Sound waves adding up

Question

If there is a swarm of bees, why is it louder than a single bee? This question may sound stupid but ... if they are all buzzing at the same frequency with the same loudness and the phases of the sound waves are random, should they not cancel out when they arrive where the listener is? Where is the catch?

Answer 1

Since the phases are random, the waves do not add coherently... but neither do they cancel coherently. Furthermore, loudness is really a measure of the intensity of the sound.
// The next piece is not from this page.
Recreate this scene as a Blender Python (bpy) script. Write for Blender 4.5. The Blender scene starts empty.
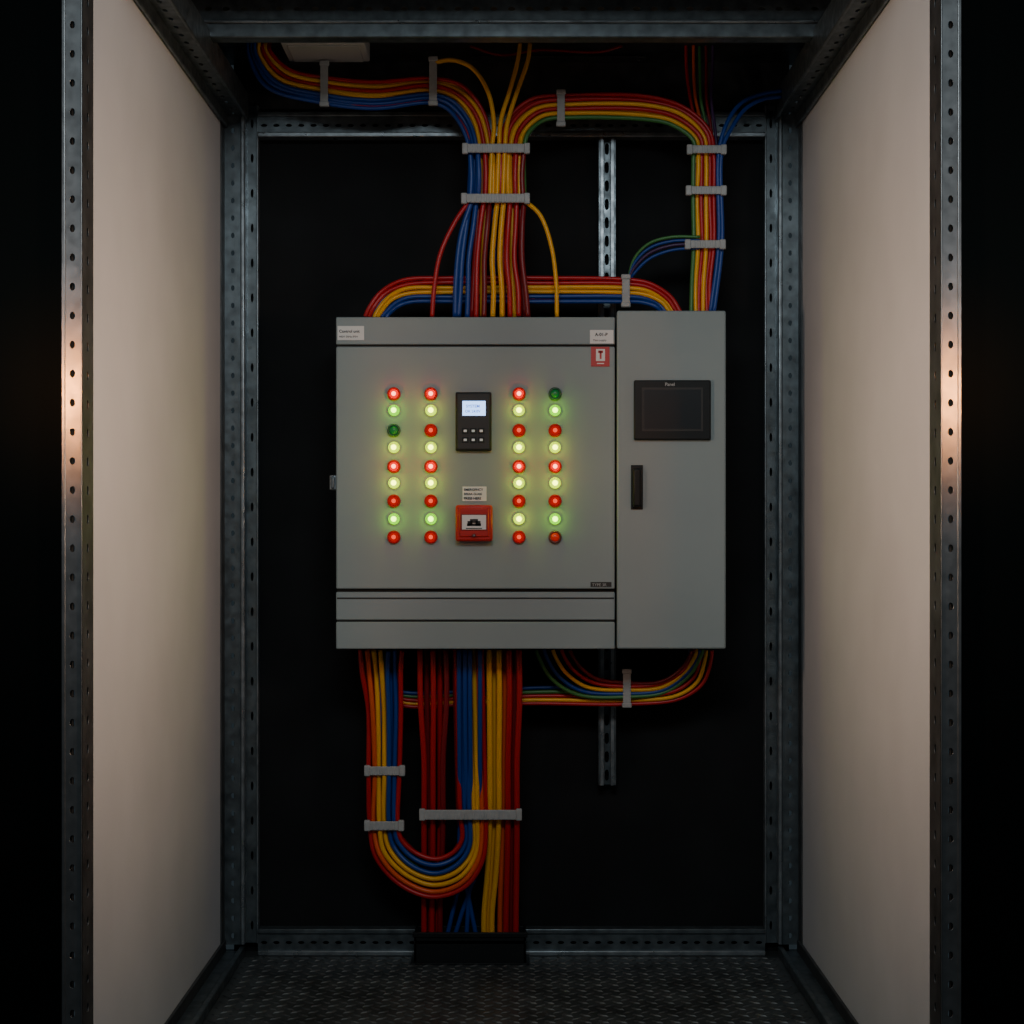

Thus, if we consider a wave generated by a person $i$ to have amplitude $$ A_i(x,t)=A_i\cos(\omega t - kx +\phi_i), $$ then the total amplitude is $$ A(x,t)=\sum_{i=1}^N A_i(x,t)=\sum_{i=1}^N A_i\cos(\omega t - kx +\phi_i), $$ whereas the intensity is $$ I(x,t)=|A(x,t)|^2=\left|\sum_{i=1}^N A_i\cos(\omega t - kx +\phi_i)\right|^2 =\\ \sum_{i=1}^N A_i^2\cos^2(\omega t - kx +\phi_i) + \sum_{i=1}^N\sum_{j=1, j\neq i}^N A_iA_j\cos(\omega t - kx +\phi_i)\cos(\omega t - kx +\phi_j). $$ If we now average over phases, by assuming them homogeneously distributed in interval $[0,2\pi]$, then the second term vanishes (no interference), but the first term gives non-zero contribution $$ \overline{I(x,t)}=\frac{1}{(2\pi)^N}\int_0^{2\pi}d\phi_1...\int_0^{2\pi}d\phi_N I(x,t)=\sum_{i=1}^N \frac{A_i^2}{2}. $$ If all the bees buzz at the same loudness, then $I=NA^2/2$ (in practice this is not the case, since the sound is attenuated, i.e., its amplitude depends on the positions of each bee.)

Answer 2

You can compare this to taking the mean of a random sample of mean zero random variables. Some observations will be positive, and some will be negative, and so there will be a lot of canceling. However, the standard deviation will increase the larger the sample size. The canceling will cause it to grow as the square root of the sample size, rather than linearly, but it will still grow.

Similarly, when you have $N$ bees randomly making noise, the amplitude will grow as $\sqrt N$. Intensity is amplitude squared, so it will grow linearly, i.e. it will be proportional to $N$ rather than $\sqrt N$.

In general, when you have waves adding together, the power on average will add together. Sometimes there will be peculiarities of the geometry such that particular spots have destructive interference, and/or spots have constructive interference, but the average will be additive.

You can think of the space of all possible waves as being a vector space, and each particular wave is a vector in that vector space. Two waves being uncorrelated means that the vectors that represent them are orthogonal, so the length of the sum follows the Pythagorean theorem: the square of the sum is the sum of the squares. The length of the vector represents amplitude, and the square of the length represents intensity or power, so the power of the sum is the sum of the power.